Subject: [FFML] Re: [shortfic][Ranma] Akane's a Mutant? Oh No!
From: Gary Kleppe
Date: 10/3/2000, 9:18 PM
To: ffml@fanfic.com

Catching up on some backlog here....

"Miller, Bert" <bert.miller@unisys.com> wrote:

Akane's a Mutant?  Oh No!

Because Akane being Green Lantern is just soooo last month....

One shopkeeper turned to another.  "Another gaijin martial
artist?"

"That or an autonomous warlord from Communist China."

SHOPKEEPER: And what other kind of China is there? Do you honestly
believe I'd think Taiwan has enough room for a warlord?

OTHER SHOPKEEPER: Who asked you?

A small crowd of students gathered to hear the explanation.
Removing his sunglasses, the gaijin pointed his finger into the
air.  "Mutants are the next step in human evolution, homo
superior!  We are feared and hated by normal humans because of
our powers and abilities, far beyond those of mortal man!  We are
the first Cro-Magnons facing the last Neanderthals!"

Wonder if this guy's aware that evidence has shown Neanderthals to have
been *smarter* than Cro-Magnons.

The students scratched their heads.  "Is that anything like Sailor
Senshi?"  "No, more like Gatchaman, I think..."

Ranma stood, scratching his head.  "Ummm... so whattazat mean,

Two head-scrachings in a row here. (Wow, an actual comment instead of a
quip. What's this world coming to?)

Putting his hands close together, Blue Thunder closed his eyes and
stood perfectly still, while blue electric flashes built up
between his palms.  After a minute, he opened his eyes and thrust
his hands toward a handy nearby tree.  A lightning bolt, again
blue, shot towards the tree and shredded its bark completely off
the tree's midsection.

Hm.
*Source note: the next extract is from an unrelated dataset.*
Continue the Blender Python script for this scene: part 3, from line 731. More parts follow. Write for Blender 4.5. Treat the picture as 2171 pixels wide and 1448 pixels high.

If his power takes that much build-up, he's probably not much use in
a superhero battle.

"Some bald professor in a wealthy suburb of New York?"

The Blue Thunder's jaw hit the ground.  He held both hands up in
warding-off gestures.

Nabiki smirked as she walked off.  "Next time you guys erase all
the Pentagon records on yourselves, remember the offsite backups
as well."

Ahhhh, she saw the movie with Patrick Stweart.

Adopting a stern expression, Blue Thunder pronounced,
"Inexplicable demonstrations such as these often cause normal
humans to hate and fear us."

Nabiki poked Akane, who drifted over a few inches, still flailing.
"I think normal humans are more likely to keel over in helpless
laughter."

No reaction from Akane to this?

Blue Thunder joined the house's residents for dinner.  Akane still
hadn't figured how to get down, so she simply hovered cross-legged

Did they try tying a rope to her?

Happosai bounded into the room.  Patting Nabiki on the back, he
removed Nabiki's bra in the blink of an eye, and went on the
Akane.  Ranma grabbed him out of the air and held him up.

went on to Akane.

"This is where my computer detected the emissions, Luna!  There's
a youma in this house, stealing energy!"

"Those devils who seek to harm innocent humans beware ME!  The
108th generation Devil Hunter is HERE!"

"The Magi confirm, reading is Blue!  She's an Angel!"

AKANE: Why ME?!? This is the kind of thing that happens to RANMA!

Though I did enjoy Jed's fic, this was a funny spoof of the concept. The
only major suggestion I'd make is that the Happosai connection at the
end came a little out of the blue. It might help to show his presence
before or at least mention it. Ideally I'd like to have the noodles
mentioned, but that might be too hard to do without giving away the
punchline.

Also, you can probably squeeze in more jokes... The two Blue Thunders,
for example -- I can imagine people talking about our friendly mutant
and Kuno thinking they mean him. Akane's "condition" ought to be good
for some slapstick, too. But it's already quite funny as is.